* Data block
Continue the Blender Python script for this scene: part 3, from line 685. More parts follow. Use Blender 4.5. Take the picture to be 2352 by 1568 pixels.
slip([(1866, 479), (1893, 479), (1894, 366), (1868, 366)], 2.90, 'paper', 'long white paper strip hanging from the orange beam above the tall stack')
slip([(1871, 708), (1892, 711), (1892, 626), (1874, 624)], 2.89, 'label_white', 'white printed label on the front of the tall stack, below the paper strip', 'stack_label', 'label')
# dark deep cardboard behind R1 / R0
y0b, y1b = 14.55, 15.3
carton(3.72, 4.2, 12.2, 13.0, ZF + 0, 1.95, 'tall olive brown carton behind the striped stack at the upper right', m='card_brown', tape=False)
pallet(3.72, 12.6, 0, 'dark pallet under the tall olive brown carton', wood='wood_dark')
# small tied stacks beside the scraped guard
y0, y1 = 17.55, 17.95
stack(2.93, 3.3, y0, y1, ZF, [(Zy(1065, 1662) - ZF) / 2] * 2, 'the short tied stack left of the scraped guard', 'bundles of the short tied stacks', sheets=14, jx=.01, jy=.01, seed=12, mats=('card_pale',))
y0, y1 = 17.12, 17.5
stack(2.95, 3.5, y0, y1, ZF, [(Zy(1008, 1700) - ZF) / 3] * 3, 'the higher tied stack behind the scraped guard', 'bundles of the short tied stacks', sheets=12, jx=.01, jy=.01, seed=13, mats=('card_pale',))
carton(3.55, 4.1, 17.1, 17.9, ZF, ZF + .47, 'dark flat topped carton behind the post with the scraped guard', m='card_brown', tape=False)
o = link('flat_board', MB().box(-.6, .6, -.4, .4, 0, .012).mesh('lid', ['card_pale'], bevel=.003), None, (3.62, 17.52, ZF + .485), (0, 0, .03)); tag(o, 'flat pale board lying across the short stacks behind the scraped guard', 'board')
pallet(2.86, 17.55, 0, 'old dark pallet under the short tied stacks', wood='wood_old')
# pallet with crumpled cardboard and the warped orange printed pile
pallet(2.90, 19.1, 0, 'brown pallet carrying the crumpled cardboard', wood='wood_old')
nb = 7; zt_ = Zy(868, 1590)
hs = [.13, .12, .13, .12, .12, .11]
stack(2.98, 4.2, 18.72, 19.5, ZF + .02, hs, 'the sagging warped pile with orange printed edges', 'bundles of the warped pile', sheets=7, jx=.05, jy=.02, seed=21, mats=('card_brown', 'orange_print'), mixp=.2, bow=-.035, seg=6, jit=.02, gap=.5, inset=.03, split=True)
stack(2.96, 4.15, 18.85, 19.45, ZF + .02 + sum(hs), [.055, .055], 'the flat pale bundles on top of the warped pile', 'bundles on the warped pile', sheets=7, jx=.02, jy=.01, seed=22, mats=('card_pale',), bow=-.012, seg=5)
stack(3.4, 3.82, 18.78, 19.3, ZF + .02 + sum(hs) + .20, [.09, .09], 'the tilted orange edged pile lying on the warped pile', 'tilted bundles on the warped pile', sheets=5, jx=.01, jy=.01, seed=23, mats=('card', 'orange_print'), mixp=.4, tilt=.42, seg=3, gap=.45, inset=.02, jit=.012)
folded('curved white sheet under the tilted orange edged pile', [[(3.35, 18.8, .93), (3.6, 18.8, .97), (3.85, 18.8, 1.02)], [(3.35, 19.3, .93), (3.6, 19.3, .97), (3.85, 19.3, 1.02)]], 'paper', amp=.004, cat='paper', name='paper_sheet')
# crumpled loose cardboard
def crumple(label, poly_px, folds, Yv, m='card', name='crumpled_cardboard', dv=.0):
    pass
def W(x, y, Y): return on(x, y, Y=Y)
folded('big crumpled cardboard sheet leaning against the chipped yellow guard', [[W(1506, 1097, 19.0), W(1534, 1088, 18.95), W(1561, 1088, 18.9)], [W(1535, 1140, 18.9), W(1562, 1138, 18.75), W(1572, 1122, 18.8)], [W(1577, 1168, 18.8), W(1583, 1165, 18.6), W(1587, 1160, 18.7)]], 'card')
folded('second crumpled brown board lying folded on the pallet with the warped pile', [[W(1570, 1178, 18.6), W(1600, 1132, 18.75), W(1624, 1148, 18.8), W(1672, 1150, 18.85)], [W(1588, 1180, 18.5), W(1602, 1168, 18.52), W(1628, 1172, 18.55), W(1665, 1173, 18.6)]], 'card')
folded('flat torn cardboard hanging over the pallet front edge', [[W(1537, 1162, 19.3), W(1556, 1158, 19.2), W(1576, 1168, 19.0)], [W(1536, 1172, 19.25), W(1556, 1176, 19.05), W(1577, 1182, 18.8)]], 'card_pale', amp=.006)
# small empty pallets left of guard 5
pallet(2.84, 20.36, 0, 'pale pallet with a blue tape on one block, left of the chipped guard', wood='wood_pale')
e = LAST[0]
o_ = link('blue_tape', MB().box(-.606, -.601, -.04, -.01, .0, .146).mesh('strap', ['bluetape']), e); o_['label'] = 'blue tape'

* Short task
Type the whole listing again, unaltered.

* The result
Continue the Blender Python script for this scene: part 3, from line 685. More parts follow. Use Blender 4.5. Take the picture to be 2352 by 1568 pixels.
slip([(1866, 479), (1893, 479), (1894, 366), (1868, 366)], 2.90, 'paper', 'long white paper strip hanging from the orange beam above the tall stack')
slip([(1871, 708), (1892, 711), (1892, 626), (1874, 624)], 2.89, 'label_white', 'white printed label on the front of the tall stack, below the paper strip', 'stack_label', 'label')
# dark deep cardboard behind R1 / R0
y0b, y1b = 14.55, 15.3
carton(3.72, 4.2, 12.2, 13.0, ZF + 0, 1.95, 'tall olive brown carton behind the striped stack at the upper right', m='card_brown', tape=False)
pallet(3.72, 12.6, 0, 'dark pallet under the tall olive brown carton', wood='wood_dark')
# small tied stacks beside the scraped guard
y0, y1 = 17.55, 17.95
stack(2.93, 3.3, y0, y1, ZF, [(Zy(1065, 1662) - ZF) / 2] * 2, 'the short tied stack left of the scraped guard', 'bundles of the short tied stacks', sheets=14, jx=.01, jy=.01, seed=12, mats=('card_pale',))
y0, y1 = 17.12, 17.5
stack(2.95, 3.5, y0, y1, ZF, [(Zy(1008, 1700) - ZF) / 3] * 3, 'the higher tied stack behind the scraped guard', 'bundles of the short tied stacks', sheets=12, jx=.01, jy=.01, seed=13, mats=('card_pale',))
carton(3.55, 4.1, 17.1, 17.9, ZF, ZF + .47, 'dark flat topped carton behind the post with the scraped guard', m='card_brown', tape=False)
o = link('flat_board', MB().box(-.6, .6, -.4, .4, 0, .012).mesh('lid', ['card_pale'], bevel=.003), None, (3.62, 17.52, ZF + .485), (0, 0, .03)); tag(o, 'flat pale board lying across the short stacks behind the scraped guard', 'board')
pallet(2.86, 17.55, 0, 'old dark pallet under the short tied stacks', wood='wood_old')
# pallet with crumpled cardboard and the warped orange printed pile
pallet(2.90, 19.1, 0, 'brown pallet carrying the crumpled cardboard', wood='wood_old')
nb = 7; zt_ = Zy(868, 1590)
hs = [.13, .12, .13, .12, .12, .11]
stack(2.98, 4.2, 18.72, 19.5, ZF + .02, hs, 'the sagging warped pile with orange printed edges', 'bundles of the warped pile', sheets=7, jx=.05, jy=.02, seed=21, mats=('card_brown', 'orange_print'), mixp=.2, bow=-.035, seg=6, jit=.02, gap=.5, inset=.03, split=True)
stack(2.96, 4.15, 18.85, 19.45, ZF + .02 + sum(hs), [.055, .055], 'the flat pale bundles on top of the warped pile', 'bundles on the warped pile', sheets=7, jx=.02, jy=.01, seed=22, mats=('card_pale',), bow=-.012, seg=5)
stack(3.4, 3.82, 18.78, 19.3, ZF + .02 + sum(hs) + .20, [.09, .09], 'the tilted orange edged pile lying on the warped pile', 'tilted bundles on the warped pile', sheets=5, jx=.01, jy=.01, seed=23, mats=('card', 'orange_print'), mixp=.4, tilt=.42, seg=3, gap=.45, inset=.02, jit=.012)
folded('curved white sheet under the tilted orange edged pile', [[(3.35, 18.8, .93), (3.6, 18.8, .97), (3.85, 18.8, 1.02)], [(3.35, 19.3, .93), (3.6, 19.3, .97), (3.85, 19.3, 1.02)]], 'paper', amp=.004, cat='paper', name='paper_sheet')
# crumpled loose cardboard
def crumple(label, poly_px, folds, Yv, m='card', name='crumpled_cardboard', dv=.0):
    pass
def W(x, y, Y): return on(x, y, Y=Y)
folded('big crumpled cardboard sheet leaning against the chipped yellow guard', [[W(1506, 1097, 19.0), W(1534, 1088, 18.95), W(1561, 1088, 18.9)], [W(1535, 1140, 18.9), W(1562, 1138, 18.75), W(1572, 1122, 18.8)], [W(1577, 1168, 18.8), W(1583, 1165, 18.6), W(1587, 1160, 18.7)]], 'card')
folded('second crumpled brown board lying folded on the pallet with the warped pile', [[W(1570, 1178, 18.6), W(1600, 1132, 18.75), W(1624, 1148, 18.8), W(1672, 1150, 18.85)], [W(1588, 1180, 18.5), W(1602, 1168, 18.52), W(1628, 1172, 18.55), W(1665, 1173, 18.6)]], 'card')
folded('flat torn cardboard hanging over the pallet front edge', [[W(1537, 1162, 19.3), W(1556, 1158, 19.2), W(1576, 1168, 19.0)], [W(1536, 1172, 19.25), W(1556, 1176, 19.05), W(1577, 1182, 18.8)]], 'card_pale', amp=.006)
# small empty pallets left of guard 5
pallet(2.84, 20.36, 0, 'pale pallet with a blue tape on one block, left of the chipped guard', wood='wood_pale')
e = LAST[0]
o_ = link('blue_tape', MB().box(-.606, -.601, -.04, -.01, .0, .146).mesh('strap', ['bluetape']), e); o_['label'] = 'blue tape'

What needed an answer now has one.